Per l’Unione Sovietica (e i paesi satelliti) la situazione creatasi, anche se differente, si fondava sempre sull’inimicizia. Infatti, a differenza che nel comunismo statu nascenti, per cui il nemico contro cui condurre la guerra giusta era il capitalista, in quello senescente la percezione del capitalismo come nemico si era sbiadita tra i governanti e, probabilmente, svanita del tutto o quasi tra le masse dei governati.

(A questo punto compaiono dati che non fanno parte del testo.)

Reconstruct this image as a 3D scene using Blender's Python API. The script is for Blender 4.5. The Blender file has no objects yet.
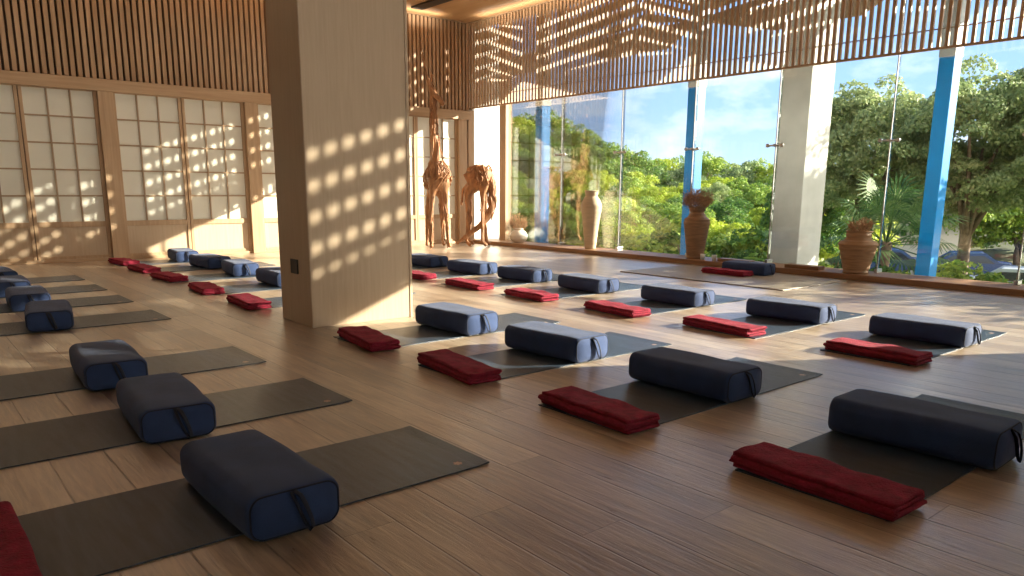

La dittatura del partito comunista era così erosa in ambedue i pilastri fondamentali: la percezione-convinzione che il capitalismo fosse il nemico assoluto, e la dittatura necessaria per lottarvi contro. Parimenti si era ridotta la fede che il comunismo fosse la “fine della storia” e la dittatura il mezzo necessario per attingerlo. Venivano così meno entrambe le condizioni che giustificavano la dittatura. Da ciò la sua caduta tra tanti sbadigli e nessuna convulsione.

T.K.

1 Über verfassungswesen (conferenza del 16 aprile 1862), trad. it. in Behemoth n. 20

2 P. Stutcka La costituzione della R.S.F.S.R. in domande e risposte, Milano 1920, p. 12-13

3 Op. cit., p. 13

4 v. Die Diktatur trad it. Bari 1975

5 Six livres de la République, lib. I, cap. X, trad. it., Torino 1964

6 Op. cit., lib. I, cap. VIII.

7 Op. loc. cit.

8 R. von Jhering Der Zweck im recht, trad. it., Torino 1972, p. 185

9 v. Santi Romano L’ordinamento giuridico, p. 15, quando definisce l’ordinamento giuridico “in tal senso, si parla, per esempio, del diritto italiano o del diritto francese, non è vero che si pensi soltanto ad una serie di regole o che si presenti l’immagine di quelle fila di volumi che sono le raccolte ufficiali delle leggi e decreti. Ciò a cui si pensa, dai giuristi e, ancor più, dai non giuristi, che ignorano quelle definizioni del diritto di cui parliamo, è invece qualche cosa di più vivo e di più animato: è, in primo luogo, la complessa e varia organizzazione dello Stato italiano o francese; i numerosi meccanismi o ingranaggi, i collegamenti di autorità e di forza, che producono, modificano, applicano, garantiscono le norme giuridiche, ma non si identificano con esse. In altri termini, l’ordinamento giuridico, così comprensivamente espresso, è un’entità che si muove in parte secondo le norme, ma, soprattutto, muove, quasi come pedine in uno scacchiere, le norme medesime, che così rappresentano piuttosto l’oggetto e anche il mezzo della sua attività, che non un elemento della sua struttura. Sotto certi punti di vista, si può anzi ben dire che ai tratti essenziali di un ordinamento giuridico le norme conferiscono quasi per riflesso”.

10 V. Principi di diritto costituzionale generale, Milano 1947 p. 3.